Many Glacier- It closes down in mid-September

My last maildrop at Benchmark Ranch in Northern Montana.

7 thoughts on “CDT towns & resupply advice

  1. Donald L

    Hi SASS
    Hope you are settled and doing well. I am an old guy in Central Oregon and have followed and looked forward to your CDT and PCT postings on your Facebook page.

    You did a wonderful job relating your experiences, very scary and difficult much to often. I have closely followed your trail adventures since Popeye/Kayla last year, mentioned your web page on her trail journal as she sadly left the PCT at Kennedy Meadows due to health issues.

    Thank you for taking the time to post your trail write ups and your great pictures along the trail. That was a lot of work for you and was looked forward to and greatly appreciated. Yours is as complete and well written and I would say the best of any of the Trail Journals I have followed over the years.

    Congratulations and high five to you and Adam on your hike and all the best for your future. Again, thank you so much. Don Hendrix, Redmond Oregon


  2. Greetings Sass, great information and many thanks for it. One question. A mailing address for Benchmark Ranch? Also any information about Marysville, MT. I noticed it on the map and it appears to have a PO and one hotel/lodge not to far from the trail. Again many thanks and enjoy the hike out there. .


    1. Benchmark Wilderness Ranch
      Darwin and Shellie Heckman
      422 County Line Road
      Fairfield, MT 59436

      They also require a $25 check for holding the package which is to be sent separately. I recommend sending the box 2-3 weeks before you plan to arrive as well.
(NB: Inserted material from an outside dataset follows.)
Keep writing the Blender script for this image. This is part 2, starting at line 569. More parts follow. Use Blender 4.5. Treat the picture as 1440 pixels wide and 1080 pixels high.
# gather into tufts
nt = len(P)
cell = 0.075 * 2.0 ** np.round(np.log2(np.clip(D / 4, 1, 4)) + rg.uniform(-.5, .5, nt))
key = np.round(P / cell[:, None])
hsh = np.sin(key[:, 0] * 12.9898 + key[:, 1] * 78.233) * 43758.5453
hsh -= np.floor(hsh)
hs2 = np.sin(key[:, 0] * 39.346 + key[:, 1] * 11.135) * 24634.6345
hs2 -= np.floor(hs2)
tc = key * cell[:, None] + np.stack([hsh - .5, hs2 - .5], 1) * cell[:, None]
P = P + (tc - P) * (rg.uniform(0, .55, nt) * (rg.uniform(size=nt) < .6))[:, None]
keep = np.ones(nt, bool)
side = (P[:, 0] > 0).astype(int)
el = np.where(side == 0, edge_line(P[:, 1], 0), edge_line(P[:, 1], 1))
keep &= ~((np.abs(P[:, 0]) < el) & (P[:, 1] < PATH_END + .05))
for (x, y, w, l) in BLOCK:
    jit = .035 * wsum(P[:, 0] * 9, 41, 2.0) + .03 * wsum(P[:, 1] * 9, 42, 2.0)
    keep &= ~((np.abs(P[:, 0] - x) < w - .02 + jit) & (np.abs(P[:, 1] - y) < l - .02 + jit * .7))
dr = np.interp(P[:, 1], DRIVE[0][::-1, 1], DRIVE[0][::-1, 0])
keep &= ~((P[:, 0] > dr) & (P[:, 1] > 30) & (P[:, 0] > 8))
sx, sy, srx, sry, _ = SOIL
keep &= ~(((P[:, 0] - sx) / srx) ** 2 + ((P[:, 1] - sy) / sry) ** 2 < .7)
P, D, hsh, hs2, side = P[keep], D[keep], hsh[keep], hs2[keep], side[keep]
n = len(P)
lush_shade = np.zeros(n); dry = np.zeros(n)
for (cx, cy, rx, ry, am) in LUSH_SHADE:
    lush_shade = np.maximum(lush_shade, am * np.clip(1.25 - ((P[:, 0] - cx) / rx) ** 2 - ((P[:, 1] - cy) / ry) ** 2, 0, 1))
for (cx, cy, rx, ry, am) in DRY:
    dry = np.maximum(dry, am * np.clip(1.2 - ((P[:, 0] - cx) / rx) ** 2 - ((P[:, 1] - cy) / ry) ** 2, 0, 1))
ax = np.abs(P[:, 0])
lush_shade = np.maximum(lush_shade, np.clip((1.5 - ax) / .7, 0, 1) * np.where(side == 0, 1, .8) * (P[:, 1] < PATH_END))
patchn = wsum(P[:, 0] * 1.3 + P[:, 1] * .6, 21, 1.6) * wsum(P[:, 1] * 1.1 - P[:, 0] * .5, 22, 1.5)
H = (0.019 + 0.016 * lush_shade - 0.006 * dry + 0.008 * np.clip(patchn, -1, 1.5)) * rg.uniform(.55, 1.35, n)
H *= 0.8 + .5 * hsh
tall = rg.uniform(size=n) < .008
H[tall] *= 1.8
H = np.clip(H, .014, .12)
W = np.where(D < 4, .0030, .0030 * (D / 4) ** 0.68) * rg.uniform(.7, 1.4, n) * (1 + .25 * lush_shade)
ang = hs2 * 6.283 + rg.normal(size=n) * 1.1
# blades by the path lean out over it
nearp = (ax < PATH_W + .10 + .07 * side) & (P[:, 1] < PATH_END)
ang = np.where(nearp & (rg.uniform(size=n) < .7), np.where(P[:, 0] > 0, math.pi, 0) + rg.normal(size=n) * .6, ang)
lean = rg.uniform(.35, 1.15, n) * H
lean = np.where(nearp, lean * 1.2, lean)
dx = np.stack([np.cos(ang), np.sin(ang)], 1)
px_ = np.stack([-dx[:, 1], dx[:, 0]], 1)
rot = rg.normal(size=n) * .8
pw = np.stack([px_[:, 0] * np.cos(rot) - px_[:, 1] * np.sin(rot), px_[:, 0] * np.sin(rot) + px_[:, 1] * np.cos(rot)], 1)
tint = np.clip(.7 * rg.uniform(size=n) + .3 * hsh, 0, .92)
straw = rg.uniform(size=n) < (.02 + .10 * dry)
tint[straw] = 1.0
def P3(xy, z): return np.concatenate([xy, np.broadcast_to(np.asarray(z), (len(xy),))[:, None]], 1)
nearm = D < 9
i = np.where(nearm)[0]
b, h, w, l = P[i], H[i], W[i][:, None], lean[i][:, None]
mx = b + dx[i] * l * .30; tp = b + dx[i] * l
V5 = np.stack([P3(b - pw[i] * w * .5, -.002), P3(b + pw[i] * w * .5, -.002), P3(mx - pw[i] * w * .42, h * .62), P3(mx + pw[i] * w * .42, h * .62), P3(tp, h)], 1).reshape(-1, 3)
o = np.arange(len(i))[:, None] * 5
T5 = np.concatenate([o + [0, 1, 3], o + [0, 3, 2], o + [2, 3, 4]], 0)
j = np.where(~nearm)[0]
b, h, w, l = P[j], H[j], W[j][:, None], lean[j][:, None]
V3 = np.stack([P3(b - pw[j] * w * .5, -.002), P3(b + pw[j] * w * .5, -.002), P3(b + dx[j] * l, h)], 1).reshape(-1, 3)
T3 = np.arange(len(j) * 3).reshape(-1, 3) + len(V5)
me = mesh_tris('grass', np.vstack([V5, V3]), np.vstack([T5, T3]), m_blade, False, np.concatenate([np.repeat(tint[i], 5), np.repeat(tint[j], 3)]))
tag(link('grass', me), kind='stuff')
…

      I have no information on the town of Marysville. Some hikers hitch into Augusta to resupply instead of going to Benchmark Ranch. I was offered a ride from a local who was going into town, but this is a difficult place to hitch into and out of town. Happy trail planning!


  3. Jan Barlow

    Question on Yogi’s book it reads that Benchmark Ranch is 3.8 miles off the trail.. However I googled the address and it is about 60 miles away… Do they have another place closer to the trail? If yes is the trail marked to let me know how to get there? Thank you so much…


    1. Benchmark Ranch is a few miles off trail. If you use Ley maps, he has a route that brings you a bit closer to the ranch. I no longer have a copy of my map to share that information with you. It is an easy flat dirt road walk to the ranch. We were offered a ride down to the ranch by a local.